3. A lighthouse on the Hudson River figures largely in the book —as the place where Ariel finds the clay to create the Golems, as the setting for Oliver's wedding, and later, his attempted suicide. How does the story of the lighthouse, which Oliver used to read to Ariel when she was very young, tie into its role in the novel? What does Ariel mean when she thinks, "I'm a lot like the lighthouse. All kids are really tiny lighthouses trying to rescue their parents"?

4. Ariel comments that "Some family histories are so big, the future can't overshadow the past. The climax and crescendo has already happened, and nothing will ever rate as large again. The Holocaust is that way with us." (p. 42) Can you think of any major events that have impacted future generations of your own family? How has the Holocaust affected your life?
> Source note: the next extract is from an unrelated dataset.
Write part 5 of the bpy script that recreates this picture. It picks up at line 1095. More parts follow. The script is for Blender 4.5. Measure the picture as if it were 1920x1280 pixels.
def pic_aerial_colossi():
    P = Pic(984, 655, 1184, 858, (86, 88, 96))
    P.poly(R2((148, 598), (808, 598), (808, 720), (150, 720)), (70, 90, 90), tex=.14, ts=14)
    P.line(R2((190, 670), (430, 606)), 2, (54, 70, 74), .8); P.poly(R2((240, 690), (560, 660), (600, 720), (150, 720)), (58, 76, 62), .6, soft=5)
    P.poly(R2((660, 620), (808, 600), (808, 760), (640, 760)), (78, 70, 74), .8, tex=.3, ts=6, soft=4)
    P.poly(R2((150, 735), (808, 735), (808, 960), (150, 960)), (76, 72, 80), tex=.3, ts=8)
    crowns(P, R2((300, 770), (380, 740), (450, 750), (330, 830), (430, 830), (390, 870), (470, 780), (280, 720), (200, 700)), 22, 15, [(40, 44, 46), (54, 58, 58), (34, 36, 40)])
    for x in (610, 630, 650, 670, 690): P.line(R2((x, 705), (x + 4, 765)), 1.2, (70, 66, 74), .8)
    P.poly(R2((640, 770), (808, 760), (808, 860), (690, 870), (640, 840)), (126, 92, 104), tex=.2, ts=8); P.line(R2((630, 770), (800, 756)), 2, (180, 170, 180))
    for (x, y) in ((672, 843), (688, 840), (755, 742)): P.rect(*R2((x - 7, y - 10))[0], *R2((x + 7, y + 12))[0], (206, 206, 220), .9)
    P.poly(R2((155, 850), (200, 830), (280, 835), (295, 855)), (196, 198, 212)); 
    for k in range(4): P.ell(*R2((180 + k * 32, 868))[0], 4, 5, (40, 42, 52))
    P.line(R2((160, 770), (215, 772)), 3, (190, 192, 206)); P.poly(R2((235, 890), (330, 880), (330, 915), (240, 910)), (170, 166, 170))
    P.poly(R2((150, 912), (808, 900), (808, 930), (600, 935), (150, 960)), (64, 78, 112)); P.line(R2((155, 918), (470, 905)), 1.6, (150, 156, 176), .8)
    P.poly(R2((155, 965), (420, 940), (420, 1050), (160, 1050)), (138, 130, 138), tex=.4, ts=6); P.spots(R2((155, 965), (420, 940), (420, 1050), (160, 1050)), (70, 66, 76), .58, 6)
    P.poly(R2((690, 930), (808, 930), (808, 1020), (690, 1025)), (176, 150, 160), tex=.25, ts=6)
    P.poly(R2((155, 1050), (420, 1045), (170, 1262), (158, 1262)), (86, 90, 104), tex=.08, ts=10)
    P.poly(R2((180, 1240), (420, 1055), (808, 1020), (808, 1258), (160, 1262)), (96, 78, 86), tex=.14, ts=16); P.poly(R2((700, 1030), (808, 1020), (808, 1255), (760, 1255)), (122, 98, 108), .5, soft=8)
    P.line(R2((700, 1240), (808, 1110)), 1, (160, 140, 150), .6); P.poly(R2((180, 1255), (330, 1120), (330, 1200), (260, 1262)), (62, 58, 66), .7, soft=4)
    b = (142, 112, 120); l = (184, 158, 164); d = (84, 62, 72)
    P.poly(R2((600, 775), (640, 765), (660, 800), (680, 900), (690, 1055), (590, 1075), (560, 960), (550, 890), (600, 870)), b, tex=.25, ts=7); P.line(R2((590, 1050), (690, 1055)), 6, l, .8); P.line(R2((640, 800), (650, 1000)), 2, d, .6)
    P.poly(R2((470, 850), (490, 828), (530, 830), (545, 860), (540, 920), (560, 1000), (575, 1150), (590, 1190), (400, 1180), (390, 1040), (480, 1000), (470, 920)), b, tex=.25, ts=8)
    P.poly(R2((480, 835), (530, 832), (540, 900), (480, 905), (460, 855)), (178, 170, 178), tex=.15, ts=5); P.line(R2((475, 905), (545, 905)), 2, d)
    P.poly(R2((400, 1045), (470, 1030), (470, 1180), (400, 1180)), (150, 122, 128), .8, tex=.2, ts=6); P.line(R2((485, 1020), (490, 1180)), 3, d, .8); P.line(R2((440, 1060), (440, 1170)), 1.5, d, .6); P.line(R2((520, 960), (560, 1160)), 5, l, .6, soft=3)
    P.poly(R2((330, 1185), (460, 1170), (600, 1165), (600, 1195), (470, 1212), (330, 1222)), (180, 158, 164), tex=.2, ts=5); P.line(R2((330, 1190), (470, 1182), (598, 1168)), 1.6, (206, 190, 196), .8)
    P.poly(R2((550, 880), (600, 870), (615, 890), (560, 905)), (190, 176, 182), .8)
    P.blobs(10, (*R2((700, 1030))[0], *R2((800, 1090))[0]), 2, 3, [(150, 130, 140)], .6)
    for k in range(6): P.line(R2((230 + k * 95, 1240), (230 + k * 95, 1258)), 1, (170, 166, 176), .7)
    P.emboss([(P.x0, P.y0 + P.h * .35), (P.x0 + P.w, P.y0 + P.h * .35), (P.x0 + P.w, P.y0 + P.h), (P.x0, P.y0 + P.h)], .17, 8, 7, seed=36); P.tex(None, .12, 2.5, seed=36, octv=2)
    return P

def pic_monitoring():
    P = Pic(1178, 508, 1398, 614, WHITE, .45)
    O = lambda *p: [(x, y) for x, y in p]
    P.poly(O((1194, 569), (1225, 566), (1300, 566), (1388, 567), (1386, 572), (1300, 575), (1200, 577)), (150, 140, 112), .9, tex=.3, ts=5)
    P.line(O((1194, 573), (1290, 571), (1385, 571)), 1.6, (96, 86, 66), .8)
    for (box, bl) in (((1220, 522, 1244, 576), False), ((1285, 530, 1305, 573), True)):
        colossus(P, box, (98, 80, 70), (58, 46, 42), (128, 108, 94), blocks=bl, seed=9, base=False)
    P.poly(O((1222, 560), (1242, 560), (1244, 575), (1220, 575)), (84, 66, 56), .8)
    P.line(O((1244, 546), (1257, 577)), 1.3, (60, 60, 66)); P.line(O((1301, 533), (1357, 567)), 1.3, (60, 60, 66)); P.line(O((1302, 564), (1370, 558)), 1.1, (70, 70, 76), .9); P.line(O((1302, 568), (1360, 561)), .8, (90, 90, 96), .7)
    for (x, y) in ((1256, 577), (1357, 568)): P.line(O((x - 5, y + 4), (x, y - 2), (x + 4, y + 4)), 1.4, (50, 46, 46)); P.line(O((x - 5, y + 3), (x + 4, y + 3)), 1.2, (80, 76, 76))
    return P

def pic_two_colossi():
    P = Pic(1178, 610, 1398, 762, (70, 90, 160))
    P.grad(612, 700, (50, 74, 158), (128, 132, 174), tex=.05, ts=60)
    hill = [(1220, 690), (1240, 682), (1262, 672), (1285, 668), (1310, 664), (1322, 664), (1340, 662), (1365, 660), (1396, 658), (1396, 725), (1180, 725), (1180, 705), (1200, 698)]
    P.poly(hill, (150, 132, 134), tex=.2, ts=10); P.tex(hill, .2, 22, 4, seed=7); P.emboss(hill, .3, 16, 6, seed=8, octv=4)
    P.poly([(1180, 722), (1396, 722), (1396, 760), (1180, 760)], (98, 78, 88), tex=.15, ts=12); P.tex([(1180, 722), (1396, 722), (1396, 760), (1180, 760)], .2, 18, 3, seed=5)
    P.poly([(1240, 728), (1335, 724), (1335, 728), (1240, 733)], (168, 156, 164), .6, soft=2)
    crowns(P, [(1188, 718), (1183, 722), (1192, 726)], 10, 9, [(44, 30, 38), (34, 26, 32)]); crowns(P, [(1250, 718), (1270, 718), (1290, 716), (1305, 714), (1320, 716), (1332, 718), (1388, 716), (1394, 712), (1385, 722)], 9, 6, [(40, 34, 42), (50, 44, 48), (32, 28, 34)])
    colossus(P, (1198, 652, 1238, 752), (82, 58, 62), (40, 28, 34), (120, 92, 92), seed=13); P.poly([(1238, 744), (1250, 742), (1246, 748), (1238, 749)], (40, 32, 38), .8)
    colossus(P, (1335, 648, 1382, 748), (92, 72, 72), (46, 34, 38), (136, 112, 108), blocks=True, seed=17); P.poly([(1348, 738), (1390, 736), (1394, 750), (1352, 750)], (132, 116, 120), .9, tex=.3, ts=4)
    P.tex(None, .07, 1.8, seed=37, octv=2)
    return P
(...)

What about the events of September 11?

5. Oliver, an orphan, never knew the reasons for his parents' suicide. Likewise, Ariel doesn't know why her mother left her and Oliver. What are some of the long-term effects on children whose parents have willingly disappeared from their lives? How does such abandonment affect the relationships they form as adults?

6. The ghosts of Primo Levi and Jean Amery represent two opposing views of humanity. In the story, Levi is a "life-affirming optimist," while Amery asserts that faith in humanity could never again be recaptured. How does Rosenbaum use his novel as a forum to examine these divergent views? Where do you fall in the spectrum?

7. What do you think of the fantasy element of Rosenbaum's book? What is the effect of the author's juxtaposing ghosts, images of the Holocaust Jewish mysticism and renewal, and medieval Jewish history onto the bustling streets of a modern city?

8. How does Rosenbaum use comedy in the novel? Does the Golems' squabbling, their comic actions, and the slapstick detract from the book's more somber themes—or enhance them?

9. Was Ariel's experiment with the Golems successful? Did they go too far in their efforts to remind the world about the Holocaust and how had the world failed them yet again? What made them decide that they had accomplished their task?

10. What role does Tanya Green play in the novel? She herself admits that she can't instruct Ariel on the violin. What can she teach her? What does she offer Oliver?

11. On page 149 Rosenbaum writes, "In the modern world the family cannot be sheltered, cannot save itself from itself, from dissolution and divorce and, in the extreme cases, annihilation. The family is a highly vulnerable entity, always in a perpetual state of code blue, too listless to fight back, and too fragile to resuscitate." Do you agree with this assessment of modern life? What steps does this book suggest we take to strengthen all families, not just Jewish ones?

12. How does this novel comment on the lives and works of writers, musicians, and other artists? Is it an artist's duty to confront horrible truths, even if those truths lead him or her to suicide? As a writer, how do you think Oliver will compare to Levi, Kosinski, Celan and others mentioned in the novel?

13. Early in the novel, Jean Amery spurns the phrase, "Never again," which he calls the "best slogan ever written," but also as trivial and ineffective. At the end of the novel, he reminds Oliver, "Never forget...which isn't the same thing as shouting Never Again!" What does he mean by this? Can words change history? Can you give examples of ways that slogans have been used to encourage or discourage certain kinds of behavior? Are they effective?

14. Various characters in the novel decry modern society for trivializing, diluting, and forgetting about the Holocaust. Do you agree with this assessment? If so, what can we do to assure that the Holocaust is not forgotten—and not repeated?